··· Stored data ···

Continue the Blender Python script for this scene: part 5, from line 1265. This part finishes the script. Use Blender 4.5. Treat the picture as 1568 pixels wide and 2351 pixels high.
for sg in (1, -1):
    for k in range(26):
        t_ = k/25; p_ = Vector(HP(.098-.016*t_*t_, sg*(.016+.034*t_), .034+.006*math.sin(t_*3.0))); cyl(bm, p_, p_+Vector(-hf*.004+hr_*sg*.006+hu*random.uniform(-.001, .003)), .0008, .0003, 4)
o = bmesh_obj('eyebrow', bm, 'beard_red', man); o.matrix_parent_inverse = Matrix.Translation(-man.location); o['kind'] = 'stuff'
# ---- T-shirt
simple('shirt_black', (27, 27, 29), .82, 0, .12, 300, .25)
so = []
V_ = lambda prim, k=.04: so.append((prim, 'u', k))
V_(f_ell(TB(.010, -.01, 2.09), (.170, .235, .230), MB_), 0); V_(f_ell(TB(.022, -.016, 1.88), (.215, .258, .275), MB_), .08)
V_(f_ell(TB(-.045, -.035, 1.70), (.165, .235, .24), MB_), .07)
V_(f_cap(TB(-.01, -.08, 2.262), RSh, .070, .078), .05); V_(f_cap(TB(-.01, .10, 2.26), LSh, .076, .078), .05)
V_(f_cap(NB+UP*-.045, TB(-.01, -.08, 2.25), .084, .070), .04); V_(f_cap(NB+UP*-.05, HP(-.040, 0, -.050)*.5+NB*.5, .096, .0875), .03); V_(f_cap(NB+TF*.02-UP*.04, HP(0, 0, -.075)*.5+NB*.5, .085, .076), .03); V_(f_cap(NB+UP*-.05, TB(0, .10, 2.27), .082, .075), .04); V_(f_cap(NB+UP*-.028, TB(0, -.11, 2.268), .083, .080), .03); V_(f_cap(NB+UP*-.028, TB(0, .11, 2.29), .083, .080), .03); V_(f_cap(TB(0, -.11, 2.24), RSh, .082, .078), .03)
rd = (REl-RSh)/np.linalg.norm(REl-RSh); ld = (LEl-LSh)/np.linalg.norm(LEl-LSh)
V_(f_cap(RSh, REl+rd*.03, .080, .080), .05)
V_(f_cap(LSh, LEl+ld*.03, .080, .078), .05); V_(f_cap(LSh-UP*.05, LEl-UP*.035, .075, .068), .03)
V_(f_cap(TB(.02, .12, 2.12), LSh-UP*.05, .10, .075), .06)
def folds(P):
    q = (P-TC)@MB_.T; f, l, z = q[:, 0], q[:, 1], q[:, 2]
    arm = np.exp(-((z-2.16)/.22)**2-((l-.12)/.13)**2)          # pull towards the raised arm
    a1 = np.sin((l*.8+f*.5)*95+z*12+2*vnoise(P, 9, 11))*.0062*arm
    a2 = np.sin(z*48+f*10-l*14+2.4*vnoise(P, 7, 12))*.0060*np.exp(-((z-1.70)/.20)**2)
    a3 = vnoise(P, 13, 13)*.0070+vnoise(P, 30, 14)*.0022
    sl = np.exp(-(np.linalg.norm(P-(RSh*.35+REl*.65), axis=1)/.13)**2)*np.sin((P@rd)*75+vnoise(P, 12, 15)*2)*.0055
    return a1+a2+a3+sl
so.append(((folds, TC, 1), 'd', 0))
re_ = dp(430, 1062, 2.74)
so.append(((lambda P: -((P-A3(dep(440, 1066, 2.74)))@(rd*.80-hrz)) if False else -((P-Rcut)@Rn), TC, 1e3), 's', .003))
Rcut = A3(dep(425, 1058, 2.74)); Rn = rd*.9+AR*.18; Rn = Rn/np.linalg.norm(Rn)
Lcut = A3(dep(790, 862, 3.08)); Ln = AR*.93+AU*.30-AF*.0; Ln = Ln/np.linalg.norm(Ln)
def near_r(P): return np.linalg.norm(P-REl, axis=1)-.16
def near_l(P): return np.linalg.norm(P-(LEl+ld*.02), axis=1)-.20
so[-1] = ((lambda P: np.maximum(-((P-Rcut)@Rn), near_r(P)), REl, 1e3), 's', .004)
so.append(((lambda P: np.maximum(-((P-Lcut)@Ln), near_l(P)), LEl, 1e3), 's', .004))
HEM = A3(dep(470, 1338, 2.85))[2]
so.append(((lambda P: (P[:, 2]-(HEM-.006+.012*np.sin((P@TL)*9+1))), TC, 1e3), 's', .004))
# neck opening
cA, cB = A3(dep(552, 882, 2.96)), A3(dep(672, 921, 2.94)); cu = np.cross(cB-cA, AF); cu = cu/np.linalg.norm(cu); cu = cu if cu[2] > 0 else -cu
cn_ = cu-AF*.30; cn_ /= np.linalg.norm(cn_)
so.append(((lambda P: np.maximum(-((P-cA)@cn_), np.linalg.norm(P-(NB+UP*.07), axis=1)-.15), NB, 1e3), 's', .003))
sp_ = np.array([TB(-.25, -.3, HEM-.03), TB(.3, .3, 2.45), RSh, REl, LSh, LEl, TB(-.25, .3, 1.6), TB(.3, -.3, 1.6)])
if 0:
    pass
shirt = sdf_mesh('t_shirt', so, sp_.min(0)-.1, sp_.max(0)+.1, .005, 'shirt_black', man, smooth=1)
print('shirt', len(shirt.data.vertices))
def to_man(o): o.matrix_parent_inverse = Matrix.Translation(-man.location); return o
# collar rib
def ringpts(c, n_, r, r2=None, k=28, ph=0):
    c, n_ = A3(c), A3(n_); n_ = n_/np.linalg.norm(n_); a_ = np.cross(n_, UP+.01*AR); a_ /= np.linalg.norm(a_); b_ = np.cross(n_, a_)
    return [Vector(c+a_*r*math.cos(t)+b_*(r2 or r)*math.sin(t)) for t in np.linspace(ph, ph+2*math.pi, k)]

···

What the task requires |
Each line of the listing above should be output exactly.

Exercise result |
Continue the Blender Python script for this scene: part 5, from line 1265. This part finishes the script. Use Blender 4.5. Treat the picture as 1568 pixels wide and 2351 pixels high.
for sg in (1, -1):
    for k in range(26):
        t_ = k/25; p_ = Vector(HP(.098-.016*t_*t_, sg*(.016+.034*t_), .034+.006*math.sin(t_*3.0))); cyl(bm, p_, p_+Vector(-hf*.004+hr_*sg*.006+hu*random.uniform(-.001, .003)), .0008, .0003, 4)
o = bmesh_obj('eyebrow', bm, 'beard_red', man); o.matrix_parent_inverse = Matrix.Translation(-man.location); o['kind'] = 'stuff'
# ---- T-shirt
simple('shirt_black', (27, 27, 29), .82, 0, .12, 300, .25)
so = []
V_ = lambda prim, k=.04: so.append((prim, 'u', k))
V_(f_ell(TB(.010, -.01, 2.09), (.170, .235, .230), MB_), 0); V_(f_ell(TB(.022, -.016, 1.88), (.215, .258, .275), MB_), .08)
V_(f_ell(TB(-.045, -.035, 1.70), (.165, .235, .24), MB_), .07)
V_(f_cap(TB(-.01, -.08, 2.262), RSh, .070, .078), .05); V_(f_cap(TB(-.01, .10, 2.26), LSh, .076, .078), .05)
V_(f_cap(NB+UP*-.045, TB(-.01, -.08, 2.25), .084, .070), .04); V_(f_cap(NB+UP*-.05, HP(-.040, 0, -.050)*.5+NB*.5, .096, .0875), .03); V_(f_cap(NB+TF*.02-UP*.04, HP(0, 0, -.075)*.5+NB*.5, .085, .076), .03); V_(f_cap(NB+UP*-.05, TB(0, .10, 2.27), .082, .075), .04); V_(f_cap(NB+UP*-.028, TB(0, -.11, 2.268), .083, .080), .03); V_(f_cap(NB+UP*-.028, TB(0, .11, 2.29), .083, .080), .03); V_(f_cap(TB(0, -.11, 2.24), RSh, .082, .078), .03)
rd = (REl-RSh)/np.linalg.norm(REl-RSh); ld = (LEl-LSh)/np.linalg.norm(LEl-LSh)
V_(f_cap(RSh, REl+rd*.03, .080, .080), .05)
V_(f_cap(LSh, LEl+ld*.03, .080, .078), .05); V_(f_cap(LSh-UP*.05, LEl-UP*.035, .075, .068), .03)
V_(f_cap(TB(.02, .12, 2.12), LSh-UP*.05, .10, .075), .06)
def folds(P):
    q = (P-TC)@MB_.T; f, l, z = q[:, 0], q[:, 1], q[:, 2]
    arm = np.exp(-((z-2.16)/.22)**2-((l-.12)/.13)**2)          # pull towards the raised arm
    a1 = np.sin((l*.8+f*.5)*95+z*12+2*vnoise(P, 9, 11))*.0062*arm
    a2 = np.sin(z*48+f*10-l*14+2.4*vnoise(P, 7, 12))*.0060*np.exp(-((z-1.70)/.20)**2)
    a3 = vnoise(P, 13, 13)*.0070+vnoise(P, 30, 14)*.0022
    sl = np.exp(-(np.linalg.norm(P-(RSh*.35+REl*.65), axis=1)/.13)**2)*np.sin((P@rd)*75+vnoise(P, 12, 15)*2)*.0055
    return a1+a2+a3+sl
so.append(((folds, TC, 1), 'd', 0))
re_ = dp(430, 1062, 2.74)
so.append(((lambda P: -((P-A3(dep(440, 1066, 2.74)))@(rd*.80-hrz)) if False else -((P-Rcut)@Rn), TC, 1e3), 's', .003))
Rcut = A3(dep(425, 1058, 2.74)); Rn = rd*.9+AR*.18; Rn = Rn/np.linalg.norm(Rn)
Lcut = A3(dep(790, 862, 3.08)); Ln = AR*.93+AU*.30-AF*.0; Ln = Ln/np.linalg.norm(Ln)
def near_r(P): return np.linalg.norm(P-REl, axis=1)-.16
def near_l(P): return np.linalg.norm(P-(LEl+ld*.02), axis=1)-.20
so[-1] = ((lambda P: np.maximum(-((P-Rcut)@Rn), near_r(P)), REl, 1e3), 's', .004)
so.append(((lambda P: np.maximum(-((P-Lcut)@Ln), near_l(P)), LEl, 1e3), 's', .004))
HEM = A3(dep(470, 1338, 2.85))[2]
so.append(((lambda P: (P[:, 2]-(HEM-.006+.012*np.sin((P@TL)*9+1))), TC, 1e3), 's', .004))
# neck opening
cA, cB = A3(dep(552, 882, 2.96)), A3(dep(672, 921, 2.94)); cu = np.cross(cB-cA, AF); cu = cu/np.linalg.norm(cu); cu = cu if cu[2] > 0 else -cu
cn_ = cu-AF*.30; cn_ /= np.linalg.norm(cn_)
so.append(((lambda P: np.maximum(-((P-cA)@cn_), np.linalg.norm(P-(NB+UP*.07), axis=1)-.15), NB, 1e3), 's', .003))
sp_ = np.array([TB(-.25, -.3, HEM-.03), TB(.3, .3, 2.45), RSh, REl, LSh, LEl, TB(-.25, .3, 1.6), TB(.3, -.3, 1.6)])
if 0:
    pass
shirt = sdf_mesh('t_shirt', so, sp_.min(0)-.1, sp_.max(0)+.1, .005, 'shirt_black', man, smooth=1)
print('shirt', len(shirt.data.vertices))
def to_man(o): o.matrix_parent_inverse = Matrix.Translation(-man.location); return o
# collar rib
def ringpts(c, n_, r, r2=None, k=28, ph=0):
    c, n_ = A3(c), A3(n_); n_ = n_/np.linalg.norm(n_); a_ = np.cross(n_, UP+.01*AR); a_ /= np.linalg.norm(a_); b_ = np.cross(n_, a_)
    return [Vector(c+a_*r*math.cos(t)+b_*(r2 or r)*math.sin(t)) for t in np.linspace(ph, ph+2*math.pi, k)]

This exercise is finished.